Contre l’avis de ses conseillers, il s’allie au capitaine des Sprinboks, l’équipe de rugby nationale, pour envoyer un message fort et montrer l’union possible entre les communautés. Le président porte le maillot de l’équipe boycottée internationalement pendant longtemps à cause de l’apartheid.
L’équipe pourtant médiocre des Sprinboks remporte la coupe du monde de rugby en 1995, cœurs blancs et noirs vibrent à l’unisson d’une même fierté nationale. Le sport a joué le rôle d’élément unificateur. Mandela remet au capitaine (blanc), Francois Pienaar, le poème Invictus de William Ernest Henley, où il est dit notamment :

« I'm the master of my fate, I'm the captain of my soul »

(« Je suis le maître de mon destin, Je suis le capitaine de mon âme. »)

 

Mandela a réussi à transformer une dictature en démocratie multiraciale. Un destin que l’on souhaite aujourd’hui a de nombreux pays dans le monde…
Des Diversity trainers sont engagés dans les entreprises, afin d’apprendre aux employés à travailler ensemble. L’éducation nationale doit combler le déficit d’instruction des Non Blancs.

Le pays aujourd’hui : Un arc en ciel de vert, de rouge, de bleu et d’espoir

Notre guide, tombé amoureux du pays, semble nous dire, depuis le lieu de l’assassinat du petit Pieterson,  Maintenant, ouvrons les bras vers l’avenir.

En 2017, plus de 20 millions de Sud-Africains habitent encore les townships qui bordent les grandes villes du pays, soit plus d’une personne sur trois. Les erreurs d’hier continuent à se payer aujourd’hui et la  Nation Arc en ciel  est encore en proie à de fortes violences (le taux de criminalité est supérieur à la majorité des autres pays dans le monde, les sociétés de surveillance privées et les hautes clôtures électriques sont foison), à un fort taux de chômage (26,7%  fin 2017) et à une misère ghettoïsée. Mais celle-ci n’est plus réservée qu’à la seule population noire. Le clivage n’oppose plus les blancs et les noirs mais les riches et les pauvres. Une classe moyenne noire a émergée, mais le chemin reste encore long ; on ne sort pas de tant d’années d’oppression et de misère en un jour.

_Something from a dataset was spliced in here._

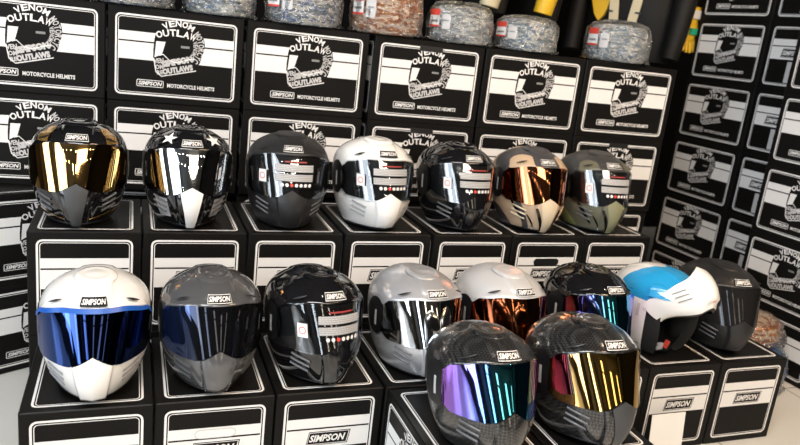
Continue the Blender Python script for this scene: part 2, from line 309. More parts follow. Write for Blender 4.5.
# ------------------------------------------------------------------ setting
def room():
    fl=mat('pale_floor_tile',(0.62,0.60,0.56),0.25,0,0.0); nt=fl.node_tree; b=nt.nodes['Principled BSDF']
    tc=nt.nodes.new('ShaderNodeTexCoord'); br=nt.nodes.new('ShaderNodeTexBrick'); br.offset=0; br.inputs['Scale'].default_value=1
    br.inputs['Color1'].default_value=(0.60,0.585,0.55,1); br.inputs['Color2'].default_value=(0.57,0.56,0.53,1); br.inputs['Mortar'].default_value=(0.30,0.29,0.27,1)
    br.inputs['Brick Width'].default_value=0.6; br.inputs['Row Height'].default_value=0.6; br.inputs['Mortar Size'].default_value=0.004
    nt.links.new(tc.outputs['Object'],br.inputs['Vector']); nt.links.new(br.outputs['Color'],b.inputs['Base Color'])
    wm=mat('dark_shop_wall',(0.004,0.004,0.004),0.95,spec=0.1,noise=(3,0.3)); wf=mat('front_wall_paint',(0.09,0.075,0.06),0.8,noise=(1.2,0.6)); ce=mat('dark_ceiling',(0.06,0.06,0.06),0.9,noise=(2,0.2))
    def slab(n,c,d,m): mb=MB(); mb.box(c,d,m); return tag(mb.build(n),kind='structure')
    slab('floor',(0,-0.4,-0.05),(9.4,9.2,0.1),fl)
    slab('ceiling',(0,-0.4,3.35),(9.4,9.2,0.1),ce)
    slab('wall_back',(0,4.15,1.65),(9.4,0.1,3.3),wm)
    slab('wall_right',(4.65,-0.4,1.65),(0.1,9.2,3.3),wm)
    slab('wall_left',(-4.65,-0.4,1.65),(0.1,9.2,3.3),wf)
    slab('wall_front',(0,-4.95,1.65),(9.4,0.1,3.3),wf)
    day=mat('daylight_window_glass',(0.8,0.9,1),0.1,emis=(0.80,0.90,1.0),es=5.5); fr=mat('dark_window_frame',(0.03,0.03,0.03),0.5)
    warm=mat('added_glow_panel',(1,0.9,0.7),0.1,emis=(1.0,0.86,0.66),es=3.2)  # glow for unseen panels added as bright bars in the visor reflections
    def window(n,c,w_,h_,axis,m,mull):
        mb=MB(); d=(0.03,w_,h_) if axis=='x' else (w_,0.03,h_)
        mb.box(c,d,m)
        for k in range(mull+1):
            t=-w_/2+w_*k/mull; 
            cc=(c[0]+0.03,c[1]+t,c[2]) if axis=='x' else (c[0]+t,c[1]+0.03,c[2])
            mb.box(cc,(0.06,0.06,h_) if axis=='x' else (0.06,0.06,h_),fr)
        for z in (-h_/2,h_*0.28,h_/2):
            cc=(c[0]+0.03,c[1],c[2]+z) if axis=='x' else (c[0],c[1]+0.03,c[2]+z)
            mb.box(cc,(0.06,w_+0.06,0.06) if axis=='x' else (w_+0.06,0.06,0.06),fr)
        return tag(mb.build(n),kind='structure')
    window('window_1',(-4.58,1.3,1.6),1.1,2.5,'x',day,2)
    window('window_2',(-4.58,-1.0,1.6),0.9,2.5,'x',day,1)
    window('window_3',(-4.58,-3.2,1.6),1.1,2.5,'x',day,2)
    window('window_4',(-2.6,-4.88,1.6),0.9,2.5,'y',day,2)
    window('added_panel_5',(-0.2,-4.88,1.6),0.45,2.4,'y',warm,1)
    window('added_panel_6',(1.9,-4.88,1.5),0.5,2.2,'y',warm,1)
    window('added_panel_7',(3.6,-4.88,1.5),0.3,2.2,'y',warm,1)
    for k,(x,y,m_) in enumerate([(-2.0,-4.5,0),(0.9,-4.5,0),(2.9,-4.6,0),(-4.2,0.2,0),(-4.2,-2.2,0),(-3.6,-4.4,0),(-1.1,-4.4,0),(4.2,-3.2,0),(-4.2,2.6,0)]):  # unseen dark blocks added to put black gaps in the visor reflections
        slab('trim_%d'%(k+1),(x,y,1.3),(0.5,0.3,2.6),mat('added_dark_column_%d'%k,(0.05,0.045,0.04),0.7))
    lamp=mat('spot_lamp_lens',(1,1,1),0.2,emis=(1.0,0.93,0.80),es=150); hs=mat('spot_lamp_housing',(0.4,0.4,0.4),0.4)
    k=0
    for ix in range(8):
        for iy in range(6):
            x=-3.9+ix*1.1; y=-4.2+iy*0.95; r=0.035
            mb=MB(); c=[(x+r*math.cos(2*PI*j/12),y+r*math.sin(2*PI*j/12),3.262) for j in range(12)]
            mb.add(c,[tuple(reversed(range(12)))],lamp)
            R=0.05; o1=[(x+R*math.cos(2*PI*j/12),y+R*math.sin(2*PI*j/12),3.26) for j in range(12)]; o2=[(a,b_,3.298) for a,b_,_ in o1]
            mb.grid([c,o1,o2],hs,True); k+=1
            tag(mb.build('trim_%d'%(k+9)),kind='structure')
room()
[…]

Cependant, malgré ces disparités, la loi est dorénavant la même pour tout le monde, et on ressent de plus en plus l’unité d’un pays, ce vieux rêve de Nation Arc en ciel de Mandela. Dorénavant pleinement ouverte sur le monde, pansant petit à petit ses maux, l’Afrique du Sud ouvre ses merveilles aux touristes et les sud-africains sont plus qu’heureux que le monde s’intéresse à leur pays. Il n’y a qu’à voir les saluts et les sourires aux passages des bus touristiques.

  Mon pays est riche de minerais et de pierres précieuses qui gisent naturellement sous son sol, mais j’ai toujours pensé que sa plus grande richesse était son peuple, plus beau et plus vrai que les minerais et les diamants. 

Mandela – 1995

La famille Obama visite l’ancienne cellule de Mandela.


Dans de cruelles circonstances
Je n'ai ni gémi ni pleuré
Meurtri par cette existence
Je suis debout, bien que blessé.


En ce lieu de colère et de pleurs
Se profile l'ombre de la Mort
Je ne sais ce que me réserve le sort
Mais je suis, et je resterai sans peur.


Aussi étroit soit le chemin
Nombreux, les châtiments infâmes
Je suis le maître de mon destin
Je suis le capitaine de mon âme.

Invictus – William Ernest Henle

Saviez vous? 


Le jour où Gandhi désobéit

Gandhi a vécu 21 ans en Afrique du Sud. Le jeune diplômé du barreau est alors soumis, comme tous ses autres congénères d’origine indienne, au régime de l’Apartheid. Quelques jours après son arrivée, il est débarqué d’un train au Kwazulu Natal, pour s’être rebellé : il souhaitait voyager dans le compartiment réservé aux blancs... Il doit passer la nuit à la gare, dormir sur un banc.

La gare de Pietermaritzburg, où Gandhi fut débarqué comme un mal propre.

C’est dans ce contexte de discrimination raciale que le timide jeune garçon forgera sa pensée et sa détermination, pour plus tard devenir le père et leader de la désobéissance civile non-violente, et suivre la destinée que nous lui connaissons. La condition des non blancs en Afrique du Sud l’a fait réfléchir à celle de son propre peuple en Inde.

« L’Afrique du Sud, le pays qui a inspiré le Mahatma, et que le Mahatma a inspiré, a choisi le chemin de la paix en dépit de tous les oiseaux de mauvaise augure. Nous avons choisi ce chemin, la route de la négociation et du compromis. Nous espérons avoir honoré sa mémoire. Et que d‘autres, en souvenir de cette grande tradition, nous imiteront. »

A Franschhoek, la statue de Gandhi fait face à celle de Mandela dans le jardin de la boutique hôtel Leeu House.

La Satyagraha (le « pouvoir de la vérité » en Sanskrit) house, située près de Johannesburg, retrace la vie de Gandhi en Afrique du Sud. Cette maison ne l’a hébergé qu’1 an, mais il y a développé son concept de résistance passive.